Am 15.03.2018 um 17:58 schrieb Carl Mehner:


On Thu, Mar 15, 2018 at 9:59 AM, Kathleen Moriarty <kathleen.moriarty.i...@gmail.com <mailto:kathleen.moriarty.i...@gmail.com>> wrote:
> I think what Yoav is referring to by detecting BOTS within the
> network, is really so called advance persistent threat (APT) actors
> that are moving around the internal network leveraging existing access
> rights of compromised accounts and privilege escalation
> vulnerabilities.  These might be detectable with 'visibility'.
> Patterns and behavior might be used to detect the APT use case whether
> or not encryption protects the stream, but it is more difficult.

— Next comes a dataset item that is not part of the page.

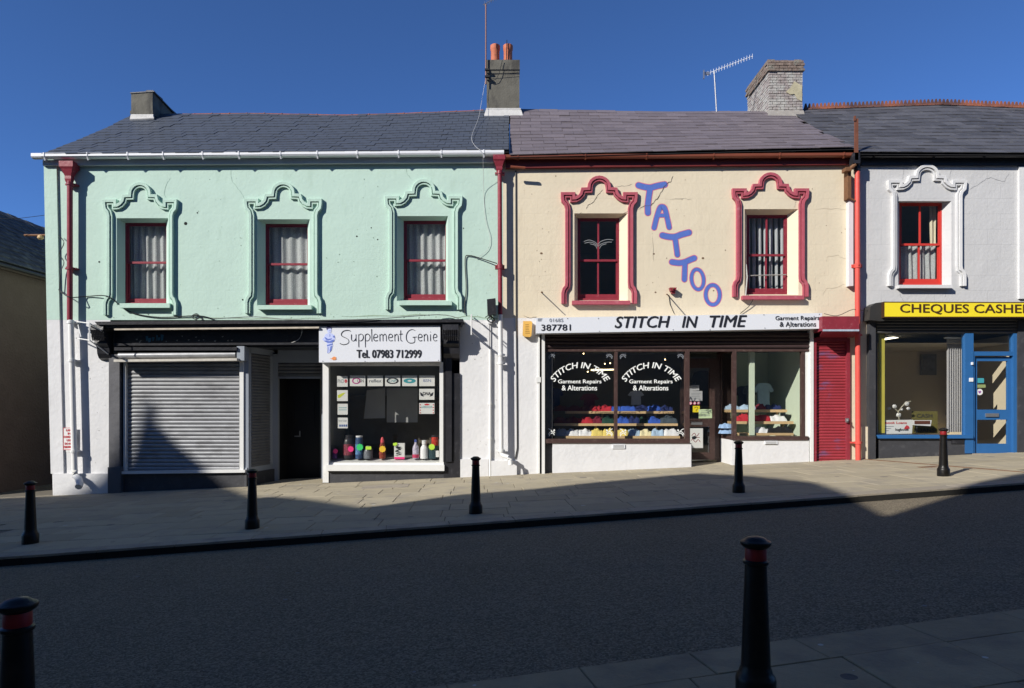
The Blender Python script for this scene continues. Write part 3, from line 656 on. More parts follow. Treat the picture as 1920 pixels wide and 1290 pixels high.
# holes, cracks and cables on the mint wall
for p in ([(312,372),(308,362),(313,344),(320,333)],[(462,376),(450,358),(435,340),(433,318)],[(773,338),(764,328),(759,312)]): crack(G, p, mat('green_crack', (.24,.36,.29), .9), 1.0)
part('fixing_hole', dark, G, lambda b: [b.face([P(cx+r*math.cos(t), cy+r*math.sin(t), 15.997) for t in [k*.785 for k in range(8)]]) for cx, cy, r in ((348,419,3.2),(370,399,1.5),(186,491,1.8),(669,443,1.6),(708,449,1.3),(869,428,1.2),(455,562,1.6),(696,427,1.2))])
lowdirt = mat('grimy_mint', (.30, .40, .30), .9, .3, 9, bump=.4)
for p in ([(300,597),(420,596),(520,598),(600,597)],[(640,593),(720,592),(800,590)],[(845,597),(880,592),(905,596),(940,598)]): crack(G, p, lowdirt, 3.2)

def flakes(bld, x0, x1, y0, y1, n, m, seed):
    rr = random.Random(seed)
    def fn(b):
        for i in range(n):
            cx, cy, q = rr.uniform(x0, x1), rr.uniform(y0, y1), rr.choice([.35,.5,.6,1.0]); pts = [P(cx+q*rr.uniform(.5,1.4)*math.cos(k*1.05), cy+q*rr.uniform(.5,1.6)*math.sin(k*1.05), 15.9968) for k in range(6)]
            b.face(pts)
    part('paint_flakes', m, bld, fn, kind='stuff', normals=False)
flkg = mat('mint_flake', (.22,.30,.24), .95, .3); flkc = mat('cream_flake', (.36,.29,.2), .95, .3); flkw = mat('white_flake', (.36,.35,.33), .95, .3)
flakes(G, 338, 455, 330, 590, 26, flkg, 1); flakes(G, 610, 715, 330, 590, 26, flkg, 2); flakes(G, 872, 925, 330, 590, 12, flkg, 3); flakes(G, 210, 900, 588, 597, 60, flkg, 6); flakes(G, 870, 935, 620, 850, 16, flkw, 4); flakes(G, 158, 198, 620, 880, 16, flkw, 5)
# ---- black shopfront of the green building
part('cornice', blackp, G, lambda b: (b.ppoly([(177,603),(868,598),(870,604),(182,609)], 15.55, 16.0), b.ppoly([(184,609.5),(866,604.5),(864,610),(190,615)], 15.64, 16.0), b.ppoly([(214,615),(600,612),(600,616),(214,619)], 15.70, 15.98)))
part('cornice_batten', mat('weathered_cream_wood', (.50, .44, .36), .7, .3, 9), G, lambda b: (b.ppoly([(214,616),(598,612.5),(598,615.5),(214,619)], 15.60, 15.7)))
part('fascia', blackp, G, lambda b: (b.ppoly([(214,619.5),(862,615),(862,651),(214,651)], 15.97, 16.06), b.ppoly([(214,644),(598,642),(598,646),(214,648)], 15.80, 15.97)))
scr = []
part('painted_lettering', mat('faded_blue_paint', (.05, .2, .32), .6), G, lambda b: [flat(b, [(x,y0),(x+w,y0+random.uniform(-1,1)),(x+w*.7,y1),(x+w*.2,y1+random.uniform(-1,2))], 15.965) for x, w, y0, y1 in [(273,5,630,639),(277,7,634,641),(285,5,632,638),(293,3,628,638),(296,5,633,638),(301,6,627,638)]])
part('peeling_paint', mat('pale_flaked_paint', (.45, .45, .42), .8), G, lambda b: [flat(b, [(x,y),(x+random.uniform(2,5),y-1),(x+random.uniform(1,3),y+random.uniform(1,2.5))], 15.963) for x, y in [(254,636),(262,639),(310,640),(330,638),(352,637),(371,638),(380,637),(401,639),(426,638),(433,638),(340,630),(365,632),(415,631),(260,641)]])
# corbels: ribbed scroll brackets at both ends
for xa, xb in ((190, 213), (833, 862)):
    cb_ = part('corbel', blackp, G, lambda b: (b.loft([[(x, Y, z) for Y, z in [(16.0, Z_(612)), (15.60, Z_(612)), (15.58, Z_(622)), (15.66, Z_(627)), (15.62, Z_(633)), (15.74, Z_(637)), (15.72, Z_(646)), (15.82, Z_(652)), (15.84, Z_(664)), (15.9, Z_(672)), (16.0, Z_(676))]] for x in (X_(xa), X_(xb))]),))
    part('corbel_ribs', blackp, cb_, lambda b: [b.tube([(X_(xa)+.015+k*(X_(xb)-X_(xa)-.03)/7, yy, Z_(zz)), (X_(xa)+.015+k*(X_(xb)-X_(xa)-.03)/7, yy+.05, Z_(zz+9))], .016, 6) for k in range(8) for yy, zz in ((15.575,622),(15.61,632))])
part('pilaster', mat('worn_black_pilaster', (.10, .10, .108), .6, .15, 4, bump=.3, dirt=(.05,.05,.055), dirt_amt=.5, dscale=3), G, lambda b: (b.pbox(204, 224, 664, 876, 15.90, 16.1), b.pbox(202, 226, 876, 925, 15.86, 16.1)))
part('pilaster', blackp, G, lambda b: (b.pbox(835, 847, 664, 866, 15.90, 16.05), b.pbox(848, 862, 700, 864, 15.95, 16.05), b.pbox(832, 863, 864, 900, 15.94, 16.1), b.pbox(831,834, 664,866,15.93,16.0)))
part('jamb', blackp, G, lambda b: (b.pbox(224, 231, 655, 925, 16.02, 16.3),))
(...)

Yes, they might, however, the best place for malware detection is on the edge (which is out of scope for "in the Datacenter" type connections) and the endpoint, where an agent is able to run that does not need to 'break in' to the TLS session. Yes, the Fenter draft talks about how malware endpoints can be anywhere in the network, and that they can delete logs as a reason to require out of band network decryption. However, if "breaking TLS" becomes an effective malware mitigation means, more malware makers may move to using app-level encryption (as some already have). Therefore, the conclusion we can draw is that malware is not a reasonable reason requiring this enhanced "visibility".

I don't think you can make this conclusion when the fact that app-level encryption is used can be detected and blocked. However there might be ways to hide like steganography.